I’ve Got an Anglo-Saxon Attitude


When I first read the Alice books, I was rather confused by the White King’s two messengers, Haigha and Hatta. We’re informed that Haigha’s name is pronounced to rhyme with “mayor,” which doesn’t make a whole lot of sense to an American child. When you do pronounce it that way, though, it sounds like “hare” in two syllables, while “Hatta” is similar to “hatter.” In fact, these messengers are none other than the March Hare and Mad Hatter from the first book, a fact that’s obvious to anyone reading an edition with the original John Tenniel illustrations, but not so much when your copy is illustrated sparsely. It wasn’t until I read my grandmother’s copy of The Annotated Alice that I picked up on the connection, and I don’t know that I’m the only one who missed it. As you know if you’ve been reading my blog, I recently watched the 1985 television adaptation of Alice in Wonderland, and that has only one messenger, although the other one is mentioned. His name is established as Haigha, but he’s an ordinary human rather than a hare. He is, in fact, played by a young John Stamos, a few years before Full House started.

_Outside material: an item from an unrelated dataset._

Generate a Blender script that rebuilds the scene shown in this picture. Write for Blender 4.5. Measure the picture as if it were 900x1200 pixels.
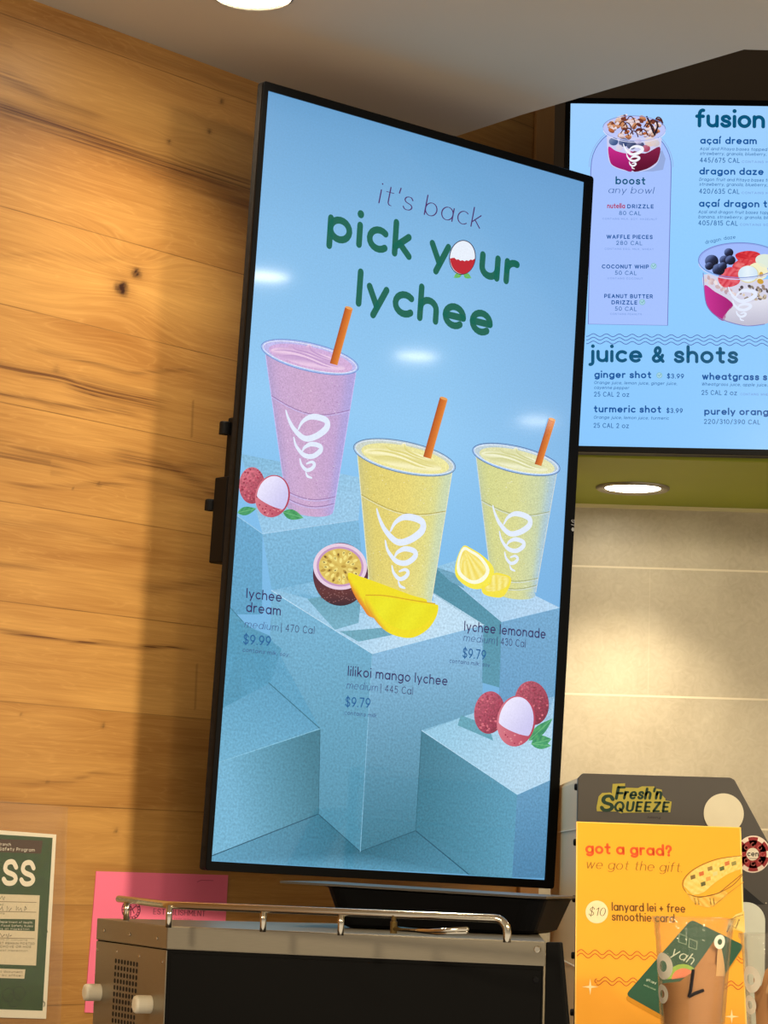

The Hatter and Hare do reappear in the banquet scene, so whether the creators of the movie didn’t pick up on the connection or chose to ignore it, I don’t know.


For that matter, it’s not entirely clear why Lewis Carroll would have the Hatter and Hare reappear, and as Anglo-Saxon messengers at that. Martin Gardner reports that studies of the Anglo-Saxon period were in vogue at the time Carroll wrote, and Carroll describes Haigha’s “Anglo-Saxon attitudes” in this fashion: “For the Messenger kept skipping up and down, and wriggling like an eel, as he came along with his great hands spread out like fans on each side.” This is apparently a reference to how people look in Anglo-Saxon art, as seen in the Bayeux Tapestry.

There are some more examples of these Anglo-Saxon attitudes in art on this page.

Finally, I’ll mention that the second volume of The Oz-Wonderland Chronicles: Jack & Cat Tales contains a short comic that ties together the characters’ roles in both Alice’s Adventures in Wonderland and Through the Looking-Glass, and humorously follows up on the White Queen’s account of Hatta’s prison sentence.